A Causal Model of Theory of Mind in Conflict for Artificial Intelligence
This paper addresses a fundamental gap in artificial intelligence: knowing when an AI should actually use "Theory of Mind" (ToM). While many existing models focus on the technical how of mentalizing—the ability to infer the mental states of others—they often treat it as an "always-on" capacity. This is computationally expensive and frequently unnecessary. The author proposes a structural causal model that treats ToM as a mechanism activated only when specific situational and agent-level conditions make it causally warranted, providing a resource-rational framework for AI decision-making.

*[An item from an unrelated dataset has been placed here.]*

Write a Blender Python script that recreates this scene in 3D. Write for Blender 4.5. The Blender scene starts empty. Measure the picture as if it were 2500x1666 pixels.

The Problem with "Always-On" Mentalizing
Current AI research often assumes that ToM is universally necessary for social interaction. However, the author points out that simple systems can often achieve coordination or conflict resolution without complex mentalizing. Furthermore, in many scenarios, the computational cost of running a ToM model outweighs the benefits, or the AI may attempt to use ToM when a simpler analytical solution would have been more effective. By failing to define the conditions under which ToM is necessary, developers risk creating systems that are inefficient or that rely on complex reasoning when it is not actually required for the task at hand.
How the Causal Model Works
The framework uses a directed acyclic graph (DAG) to map out the conditions that trigger ToM. It distinguishes between objective reality and an agent’s internal perception of the world. The model relies on four primary inputs:
Conflict Complexity: The difficulty and stakes of the interaction.
Information Asymmetry: The difference in knowledge between the agents.
Objective Tractability: Whether a clear, analytical solution to the problem exists.
Sophistication: The agent's own capacity for recursive reasoning and strategy.
These inputs flow through several internal mediators—such as the agent's perception of the opponent's skill and their own ability to solve the problem—to determine if ToM should be activated.
Three Pathways to Engagement
The model determines whether to engage ToM through three distinct causal pathways: 1. Tractability Pathway: Triggered when an agent cannot derive a solution or doubts that a clear solution exists. 2. Reasoning-Depth Pathway: Triggered when there is a significant mismatch between the agent’s own sophistication and their perception of the opponent’s skill. 3. Enabling-Cause Pathway: Triggered by the presence of information asymmetry, which ensures that ToM is only used when there is actually something to "mentalize" about.
Once triggered, the system also includes an "acceptance" stage, allowing the AI to reject its own ToM output if it seems implausible given the context, preventing the system from acting on faulty social reasoning.
Implications for AI Development
By focusing on "epistemic accuracy"—the quality of the AI's social reasoning—rather than just behavioral outcomes, this framework offers a more reliable way to evaluate AI performance. This approach moves the field toward more robust artificial social intelligence that is resource-rational. Instead of forcing an AI to constantly guess what a human is thinking, this model provides a principled, logical procedure for the AI to decide when it is worth the effort to model another agent’s mind, ultimately leading to more efficient and trustworthy human-machine integration.